## What you need to do
Make an exact copy of the lines below.

## Source material
begin
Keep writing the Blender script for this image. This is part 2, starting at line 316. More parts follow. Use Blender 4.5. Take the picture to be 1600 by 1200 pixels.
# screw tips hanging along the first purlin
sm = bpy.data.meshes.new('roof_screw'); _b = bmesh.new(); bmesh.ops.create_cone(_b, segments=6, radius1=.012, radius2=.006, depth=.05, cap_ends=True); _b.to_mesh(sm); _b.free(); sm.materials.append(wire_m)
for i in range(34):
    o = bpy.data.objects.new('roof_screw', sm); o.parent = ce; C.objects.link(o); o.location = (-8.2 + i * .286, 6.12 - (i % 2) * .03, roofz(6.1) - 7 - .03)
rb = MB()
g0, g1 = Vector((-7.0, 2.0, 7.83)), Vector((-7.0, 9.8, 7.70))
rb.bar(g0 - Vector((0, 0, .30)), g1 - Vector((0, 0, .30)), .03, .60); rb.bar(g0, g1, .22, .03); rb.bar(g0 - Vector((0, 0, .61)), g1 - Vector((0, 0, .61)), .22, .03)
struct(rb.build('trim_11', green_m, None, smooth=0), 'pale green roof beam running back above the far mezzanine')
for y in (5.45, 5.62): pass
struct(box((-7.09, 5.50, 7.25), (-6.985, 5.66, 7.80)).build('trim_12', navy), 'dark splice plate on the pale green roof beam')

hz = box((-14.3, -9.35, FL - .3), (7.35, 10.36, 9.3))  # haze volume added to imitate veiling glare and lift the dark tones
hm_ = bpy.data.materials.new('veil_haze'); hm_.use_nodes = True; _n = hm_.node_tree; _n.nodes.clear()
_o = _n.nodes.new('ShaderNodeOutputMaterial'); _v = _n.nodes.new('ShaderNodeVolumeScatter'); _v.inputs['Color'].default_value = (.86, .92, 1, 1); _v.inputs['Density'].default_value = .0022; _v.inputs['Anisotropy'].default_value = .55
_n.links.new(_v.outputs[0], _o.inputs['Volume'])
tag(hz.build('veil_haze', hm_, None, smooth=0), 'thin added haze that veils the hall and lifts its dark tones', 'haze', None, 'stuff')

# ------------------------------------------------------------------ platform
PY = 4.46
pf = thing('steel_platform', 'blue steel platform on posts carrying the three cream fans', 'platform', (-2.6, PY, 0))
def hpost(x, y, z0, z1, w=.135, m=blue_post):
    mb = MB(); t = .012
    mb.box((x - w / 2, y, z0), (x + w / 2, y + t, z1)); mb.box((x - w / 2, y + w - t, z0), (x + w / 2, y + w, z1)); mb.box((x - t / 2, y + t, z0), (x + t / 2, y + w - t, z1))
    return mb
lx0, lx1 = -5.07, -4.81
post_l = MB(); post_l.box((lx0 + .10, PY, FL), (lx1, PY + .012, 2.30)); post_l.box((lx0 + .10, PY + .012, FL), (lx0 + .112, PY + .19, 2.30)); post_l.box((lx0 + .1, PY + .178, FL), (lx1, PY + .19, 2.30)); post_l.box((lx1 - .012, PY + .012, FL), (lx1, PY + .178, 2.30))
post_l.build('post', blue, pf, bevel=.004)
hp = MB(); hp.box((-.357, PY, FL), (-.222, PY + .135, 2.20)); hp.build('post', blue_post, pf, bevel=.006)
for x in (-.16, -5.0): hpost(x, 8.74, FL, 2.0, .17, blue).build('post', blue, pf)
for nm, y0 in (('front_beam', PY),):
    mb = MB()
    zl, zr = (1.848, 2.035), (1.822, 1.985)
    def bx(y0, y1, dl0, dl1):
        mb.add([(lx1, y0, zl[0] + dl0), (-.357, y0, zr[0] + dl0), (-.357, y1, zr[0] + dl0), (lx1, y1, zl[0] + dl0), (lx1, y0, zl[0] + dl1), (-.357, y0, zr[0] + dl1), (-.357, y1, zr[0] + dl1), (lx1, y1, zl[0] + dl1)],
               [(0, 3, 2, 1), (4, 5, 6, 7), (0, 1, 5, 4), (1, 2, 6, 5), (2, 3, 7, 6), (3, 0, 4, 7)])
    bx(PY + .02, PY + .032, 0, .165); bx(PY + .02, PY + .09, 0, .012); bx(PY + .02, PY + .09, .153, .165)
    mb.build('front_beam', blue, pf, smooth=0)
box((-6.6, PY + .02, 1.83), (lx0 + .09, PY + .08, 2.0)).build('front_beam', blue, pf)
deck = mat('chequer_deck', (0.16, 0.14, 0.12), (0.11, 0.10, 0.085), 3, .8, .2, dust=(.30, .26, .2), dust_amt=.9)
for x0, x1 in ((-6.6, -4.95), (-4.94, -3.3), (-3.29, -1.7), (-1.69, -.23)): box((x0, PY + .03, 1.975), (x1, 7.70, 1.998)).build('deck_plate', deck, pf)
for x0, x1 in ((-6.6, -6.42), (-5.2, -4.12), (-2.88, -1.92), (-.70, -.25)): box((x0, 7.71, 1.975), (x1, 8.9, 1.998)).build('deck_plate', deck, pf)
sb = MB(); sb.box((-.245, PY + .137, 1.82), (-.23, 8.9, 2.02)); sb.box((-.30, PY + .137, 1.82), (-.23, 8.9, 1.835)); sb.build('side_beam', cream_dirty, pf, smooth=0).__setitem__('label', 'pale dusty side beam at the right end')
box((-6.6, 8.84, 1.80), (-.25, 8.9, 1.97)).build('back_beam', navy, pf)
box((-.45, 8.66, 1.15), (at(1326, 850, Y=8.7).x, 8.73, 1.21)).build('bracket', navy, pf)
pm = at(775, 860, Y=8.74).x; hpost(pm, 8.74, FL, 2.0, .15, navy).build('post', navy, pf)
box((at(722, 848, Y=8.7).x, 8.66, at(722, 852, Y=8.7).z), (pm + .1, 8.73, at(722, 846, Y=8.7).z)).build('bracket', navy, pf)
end
## Solution for this problem
Keep writing the Blender script for this image. This is part 2, starting at line 316. More parts follow. Use Blender 4.5. Take the picture to be 1600 by 1200 pixels.
# screw tips hanging along the first purlin
sm = bpy.data.meshes.new('roof_screw'); _b = bmesh.new(); bmesh.ops.create_cone(_b, segments=6, radius1=.012, radius2=.006, depth=.05, cap_ends=True); _b.to_mesh(sm); _b.free(); sm.materials.append(wire_m)
for i in range(34):
    o = bpy.data.objects.new('roof_screw', sm); o.parent = ce; C.objects.link(o); o.location = (-8.2 + i * .286, 6.12 - (i % 2) * .03, roofz(6.1) - 7 - .03)
rb = MB()
g0, g1 = Vector((-7.0, 2.0, 7.83)), Vector((-7.0, 9.8, 7.70))
rb.bar(g0 - Vector((0, 0, .30)), g1 - Vector((0, 0, .30)), .03, .60); rb.bar(g0, g1, .22, .03); rb.bar(g0 - Vector((0, 0, .61)), g1 - Vector((0, 0, .61)), .22, .03)
struct(rb.build('trim_11', green_m, None, smooth=0), 'pale green roof beam running back above the far mezzanine')
for y in (5.45, 5.62): pass
struct(box((-7.09, 5.50, 7.25), (-6.985, 5.66, 7.80)).build('trim_12', navy), 'dark splice plate on the pale green roof beam')

hz = box((-14.3, -9.35, FL - .3), (7.35, 10.36, 9.3))  # haze volume added to imitate veiling glare and lift the dark tones
hm_ = bpy.data.materials.new('veil_haze'); hm_.use_nodes = True; _n = hm_.node_tree; _n.nodes.clear()
_o = _n.nodes.new('ShaderNodeOutputMaterial'); _v = _n.nodes.new('ShaderNodeVolumeScatter'); _v.inputs['Color'].default_value = (.86, .92, 1, 1); _v.inputs['Density'].default_value = .0022; _v.inputs['Anisotropy'].default_value = .55
_n.links.new(_v.outputs[0], _o.inputs['Volume'])
tag(hz.build('veil_haze', hm_, None, smooth=0), 'thin added haze that veils the hall and lifts its dark tones', 'haze', None, 'stuff')

# ------------------------------------------------------------------ platform
PY = 4.46
pf = thing('steel_platform', 'blue steel platform on posts carrying the three cream fans', 'platform', (-2.6, PY, 0))
def hpost(x, y, z0, z1, w=.135, m=blue_post):
    mb = MB(); t = .012
    mb.box((x - w / 2, y, z0), (x + w / 2, y + t, z1)); mb.box((x - w / 2, y + w - t, z0), (x + w / 2, y + w, z1)); mb.box((x - t / 2, y + t, z0), (x + t / 2, y + w - t, z1))
    return mb
lx0, lx1 = -5.07, -4.81
post_l = MB(); post_l.box((lx0 + .10, PY, FL), (lx1, PY + .012, 2.30)); post_l.box((lx0 + .10, PY + .012, FL), (lx0 + .112, PY + .19, 2.30)); post_l.box((lx0 + .1, PY + .178, FL), (lx1, PY + .19, 2.30)); post_l.box((lx1 - .012, PY + .012, FL), (lx1, PY + .178, 2.30))
post_l.build('post', blue, pf, bevel=.004)
hp = MB(); hp.box((-.357, PY, FL), (-.222, PY + .135, 2.20)); hp.build('post', blue_post, pf, bevel=.006)
for x in (-.16, -5.0): hpost(x, 8.74, FL, 2.0, .17, blue).build('post', blue, pf)
for nm, y0 in (('front_beam', PY),):
    mb = MB()
    zl, zr = (1.848, 2.035), (1.822, 1.985)
    def bx(y0, y1, dl0, dl1):
        mb.add([(lx1, y0, zl[0] + dl0), (-.357, y0, zr[0] + dl0), (-.357, y1, zr[0] + dl0), (lx1, y1, zl[0] + dl0), (lx1, y0, zl[0] + dl1), (-.357, y0, zr[0] + dl1), (-.357, y1, zr[0] + dl1), (lx1, y1, zl[0] + dl1)],
               [(0, 3, 2, 1), (4, 5, 6, 7), (0, 1, 5, 4), (1, 2, 6, 5), (2, 3, 7, 6), (3, 0, 4, 7)])
    bx(PY + .02, PY + .032, 0, .165); bx(PY + .02, PY + .09, 0, .012); bx(PY + .02, PY + .09, .153, .165)
    mb.build('front_beam', blue, pf, smooth=0)
box((-6.6, PY + .02, 1.83), (lx0 + .09, PY + .08, 2.0)).build('front_beam', blue, pf)
deck = mat('chequer_deck', (0.16, 0.14, 0.12), (0.11, 0.10, 0.085), 3, .8, .2, dust=(.30, .26, .2), dust_amt=.9)
for x0, x1 in ((-6.6, -4.95), (-4.94, -3.3), (-3.29, -1.7), (-1.69, -.23)): box((x0, PY + .03, 1.975), (x1, 7.70, 1.998)).build('deck_plate', deck, pf)
for x0, x1 in ((-6.6, -6.42), (-5.2, -4.12), (-2.88, -1.92), (-.70, -.25)): box((x0, 7.71, 1.975), (x1, 8.9, 1.998)).build('deck_plate', deck, pf)
sb = MB(); sb.box((-.245, PY + .137, 1.82), (-.23, 8.9, 2.02)); sb.box((-.30, PY + .137, 1.82), (-.23, 8.9, 1.835)); sb.build('side_beam', cream_dirty, pf, smooth=0).__setitem__('label', 'pale dusty side beam at the right end')
box((-6.6, 8.84, 1.80), (-.25, 8.9, 1.97)).build('back_beam', navy, pf)
box((-.45, 8.66, 1.15), (at(1326, 850, Y=8.7).x, 8.73, 1.21)).build('bracket', navy, pf)
pm = at(775, 860, Y=8.74).x; hpost(pm, 8.74, FL, 2.0, .15, navy).build('post', navy, pf)
box((at(722, 848, Y=8.7).x, 8.66, at(722, 852, Y=8.7).z), (pm + .1, 8.73, at(722, 846, Y=8.7).z)).build('bracket', navy, pf)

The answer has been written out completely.